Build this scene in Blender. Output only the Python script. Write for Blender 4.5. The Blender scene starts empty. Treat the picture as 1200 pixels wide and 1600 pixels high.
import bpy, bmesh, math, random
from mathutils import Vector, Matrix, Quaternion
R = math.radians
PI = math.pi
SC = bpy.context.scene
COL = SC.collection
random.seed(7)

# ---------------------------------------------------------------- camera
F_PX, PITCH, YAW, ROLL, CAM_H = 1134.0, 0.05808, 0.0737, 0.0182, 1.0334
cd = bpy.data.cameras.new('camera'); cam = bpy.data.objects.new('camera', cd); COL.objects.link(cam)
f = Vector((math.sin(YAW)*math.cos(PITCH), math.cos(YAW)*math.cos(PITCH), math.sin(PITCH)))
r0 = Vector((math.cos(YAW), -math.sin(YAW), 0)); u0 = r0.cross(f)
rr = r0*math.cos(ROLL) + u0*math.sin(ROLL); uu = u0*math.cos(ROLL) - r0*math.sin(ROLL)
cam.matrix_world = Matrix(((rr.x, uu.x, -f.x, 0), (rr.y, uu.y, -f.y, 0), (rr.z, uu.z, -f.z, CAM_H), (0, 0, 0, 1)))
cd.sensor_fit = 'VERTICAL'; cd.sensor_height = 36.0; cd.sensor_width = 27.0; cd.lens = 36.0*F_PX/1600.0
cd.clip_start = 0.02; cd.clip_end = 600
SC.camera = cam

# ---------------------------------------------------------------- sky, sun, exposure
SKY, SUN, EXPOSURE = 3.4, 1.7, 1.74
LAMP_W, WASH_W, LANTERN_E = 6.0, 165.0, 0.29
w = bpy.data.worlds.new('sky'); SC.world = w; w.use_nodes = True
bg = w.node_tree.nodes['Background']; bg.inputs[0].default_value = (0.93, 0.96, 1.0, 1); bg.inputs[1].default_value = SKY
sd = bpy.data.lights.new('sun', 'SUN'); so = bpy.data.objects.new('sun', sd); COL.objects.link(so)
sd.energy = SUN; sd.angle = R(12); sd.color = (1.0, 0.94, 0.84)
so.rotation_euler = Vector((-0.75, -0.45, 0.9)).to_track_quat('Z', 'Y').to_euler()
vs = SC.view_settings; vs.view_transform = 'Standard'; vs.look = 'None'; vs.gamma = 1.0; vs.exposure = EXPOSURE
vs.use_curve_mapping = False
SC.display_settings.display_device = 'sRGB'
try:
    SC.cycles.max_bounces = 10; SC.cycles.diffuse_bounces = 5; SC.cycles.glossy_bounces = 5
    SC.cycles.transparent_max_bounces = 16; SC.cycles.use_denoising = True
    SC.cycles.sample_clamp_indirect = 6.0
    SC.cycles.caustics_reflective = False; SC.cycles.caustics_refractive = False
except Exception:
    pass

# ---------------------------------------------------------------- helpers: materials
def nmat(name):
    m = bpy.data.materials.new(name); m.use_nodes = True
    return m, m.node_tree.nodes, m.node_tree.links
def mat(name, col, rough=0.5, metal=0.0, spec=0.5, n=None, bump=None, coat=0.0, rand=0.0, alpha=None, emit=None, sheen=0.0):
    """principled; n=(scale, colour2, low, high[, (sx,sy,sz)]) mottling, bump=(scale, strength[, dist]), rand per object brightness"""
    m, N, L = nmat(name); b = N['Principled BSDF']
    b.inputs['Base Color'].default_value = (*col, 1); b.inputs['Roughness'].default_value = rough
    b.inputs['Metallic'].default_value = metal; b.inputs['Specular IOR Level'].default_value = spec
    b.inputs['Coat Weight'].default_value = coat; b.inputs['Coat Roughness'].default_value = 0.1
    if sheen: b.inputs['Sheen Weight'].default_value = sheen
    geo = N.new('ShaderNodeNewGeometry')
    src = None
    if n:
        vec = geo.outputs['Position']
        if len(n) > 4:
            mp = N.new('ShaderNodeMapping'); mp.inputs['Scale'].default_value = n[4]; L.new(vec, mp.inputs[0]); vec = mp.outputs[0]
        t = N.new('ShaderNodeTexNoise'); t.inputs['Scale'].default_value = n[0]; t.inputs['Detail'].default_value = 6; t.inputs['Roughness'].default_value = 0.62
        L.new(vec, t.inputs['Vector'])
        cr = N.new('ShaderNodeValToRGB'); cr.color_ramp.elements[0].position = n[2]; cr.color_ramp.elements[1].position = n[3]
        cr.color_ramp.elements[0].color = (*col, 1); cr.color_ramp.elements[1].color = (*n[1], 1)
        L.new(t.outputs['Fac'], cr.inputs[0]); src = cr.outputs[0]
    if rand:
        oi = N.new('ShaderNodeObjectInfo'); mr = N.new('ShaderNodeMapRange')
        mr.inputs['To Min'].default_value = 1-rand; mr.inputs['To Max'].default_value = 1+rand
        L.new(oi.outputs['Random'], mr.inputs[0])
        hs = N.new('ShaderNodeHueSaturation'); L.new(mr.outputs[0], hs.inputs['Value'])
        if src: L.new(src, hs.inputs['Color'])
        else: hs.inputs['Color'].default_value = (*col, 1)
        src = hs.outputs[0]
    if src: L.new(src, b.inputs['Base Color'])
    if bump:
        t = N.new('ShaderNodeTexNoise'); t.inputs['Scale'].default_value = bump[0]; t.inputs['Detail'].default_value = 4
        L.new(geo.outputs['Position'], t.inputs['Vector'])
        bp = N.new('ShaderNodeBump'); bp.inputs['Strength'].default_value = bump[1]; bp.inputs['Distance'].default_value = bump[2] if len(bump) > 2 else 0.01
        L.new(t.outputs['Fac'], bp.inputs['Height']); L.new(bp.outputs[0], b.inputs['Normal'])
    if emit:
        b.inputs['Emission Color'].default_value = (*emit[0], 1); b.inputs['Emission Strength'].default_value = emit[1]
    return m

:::

Task to carry out> Type the whole listing again, unaltered.

Written reply>
Build this scene in Blender. Output only the Python script. Write for Blender 4.5. The Blender scene starts empty. Treat the picture as 1200 pixels wide and 1600 pixels high.
import bpy, bmesh, math, random
from mathutils import Vector, Matrix, Quaternion
R = math.radians
PI = math.pi
SC = bpy.context.scene
COL = SC.collection
random.seed(7)

# ---------------------------------------------------------------- camera
F_PX, PITCH, YAW, ROLL, CAM_H = 1134.0, 0.05808, 0.0737, 0.0182, 1.0334
cd = bpy.data.cameras.new('camera'); cam = bpy.data.objects.new('camera', cd); COL.objects.link(cam)
f = Vector((math.sin(YAW)*math.cos(PITCH), math.cos(YAW)*math.cos(PITCH), math.sin(PITCH)))
r0 = Vector((math.cos(YAW), -math.sin(YAW), 0)); u0 = r0.cross(f)
rr = r0*math.cos(ROLL) + u0*math.sin(ROLL); uu = u0*math.cos(ROLL) - r0*math.sin(ROLL)
cam.matrix_world = Matrix(((rr.x, uu.x, -f.x, 0), (rr.y, uu.y, -f.y, 0), (rr.z, uu.z, -f.z, CAM_H), (0, 0, 0, 1)))
cd.sensor_fit = 'VERTICAL'; cd.sensor_height = 36.0; cd.sensor_width = 27.0; cd.lens = 36.0*F_PX/1600.0
cd.clip_start = 0.02; cd.clip_end = 600
SC.camera = cam

# ---------------------------------------------------------------- sky, sun, exposure
SKY, SUN, EXPOSURE = 3.4, 1.7, 1.74
LAMP_W, WASH_W, LANTERN_E = 6.0, 165.0, 0.29
w = bpy.data.worlds.new('sky'); SC.world = w; w.use_nodes = True
bg = w.node_tree.nodes['Background']; bg.inputs[0].default_value = (0.93, 0.96, 1.0, 1); bg.inputs[1].default_value = SKY
sd = bpy.data.lights.new('sun', 'SUN'); so = bpy.data.objects.new('sun', sd); COL.objects.link(so)
sd.energy = SUN; sd.angle = R(12); sd.color = (1.0, 0.94, 0.84)
so.rotation_euler = Vector((-0.75, -0.45, 0.9)).to_track_quat('Z', 'Y').to_euler()
vs = SC.view_settings; vs.view_transform = 'Standard'; vs.look = 'None'; vs.gamma = 1.0; vs.exposure = EXPOSURE
vs.use_curve_mapping = False
SC.display_settings.display_device = 'sRGB'
try:
    SC.cycles.max_bounces = 10; SC.cycles.diffuse_bounces = 5; SC.cycles.glossy_bounces = 5
    SC.cycles.transparent_max_bounces = 16; SC.cycles.use_denoising = True
    SC.cycles.sample_clamp_indirect = 6.0
    SC.cycles.caustics_reflective = False; SC.cycles.caustics_refractive = False
except Exception:
    pass

# ---------------------------------------------------------------- helpers: materials
def nmat(name):
    m = bpy.data.materials.new(name); m.use_nodes = True
    return m, m.node_tree.nodes, m.node_tree.links
def mat(name, col, rough=0.5, metal=0.0, spec=0.5, n=None, bump=None, coat=0.0, rand=0.0, alpha=None, emit=None, sheen=0.0):
    """principled; n=(scale, colour2, low, high[, (sx,sy,sz)]) mottling, bump=(scale, strength[, dist]), rand per object brightness"""
    m, N, L = nmat(name); b = N['Principled BSDF']
    b.inputs['Base Color'].default_value = (*col, 1); b.inputs['Roughness'].default_value = rough
    b.inputs['Metallic'].default_value = metal; b.inputs['Specular IOR Level'].default_value = spec
    b.inputs['Coat Weight'].default_value = coat; b.inputs['Coat Roughness'].default_value = 0.1
    if sheen: b.inputs['Sheen Weight'].default_value = sheen
    geo = N.new('ShaderNodeNewGeometry')
    src = None
    if n:
        vec = geo.outputs['Position']
        if len(n) > 4:
            mp = N.new('ShaderNodeMapping'); mp.inputs['Scale'].default_value = n[4]; L.new(vec, mp.inputs[0]); vec = mp.outputs[0]
        t = N.new('ShaderNodeTexNoise'); t.inputs['Scale'].default_value = n[0]; t.inputs['Detail'].default_value = 6; t.inputs['Roughness'].default_value = 0.62
        L.new(vec, t.inputs['Vector'])
        cr = N.new('ShaderNodeValToRGB'); cr.color_ramp.elements[0].position = n[2]; cr.color_ramp.elements[1].position = n[3]
        cr.color_ramp.elements[0].color = (*col, 1); cr.color_ramp.elements[1].color = (*n[1], 1)
        L.new(t.outputs['Fac'], cr.inputs[0]); src = cr.outputs[0]
    if rand:
        oi = N.new('ShaderNodeObjectInfo'); mr = N.new('ShaderNodeMapRange')
        mr.inputs['To Min'].default_value = 1-rand; mr.inputs['To Max'].default_value = 1+rand
        L.new(oi.outputs['Random'], mr.inputs[0])
        hs = N.new('ShaderNodeHueSaturation'); L.new(mr.outputs[0], hs.inputs['Value'])
        if src: L.new(src, hs.inputs['Color'])
        else: hs.inputs['Color'].default_value = (*col, 1)
        src = hs.outputs[0]
    if src: L.new(src, b.inputs['Base Color'])
    if bump:
        t = N.new('ShaderNodeTexNoise'); t.inputs['Scale'].default_value = bump[0]; t.inputs['Detail'].default_value = 4
        L.new(geo.outputs['Position'], t.inputs['Vector'])
        bp = N.new('ShaderNodeBump'); bp.inputs['Strength'].default_value = bump[1]; bp.inputs['Distance'].default_value = bump[2] if len(bump) > 2 else 0.01
        L.new(t.outputs['Fac'], bp.inputs['Height']); L.new(bp.outputs[0], b.inputs['Normal'])
    if emit:
        b.inputs['Emission Color'].default_value = (*emit[0], 1); b.inputs['Emission Strength'].default_value = emit[1]
    return m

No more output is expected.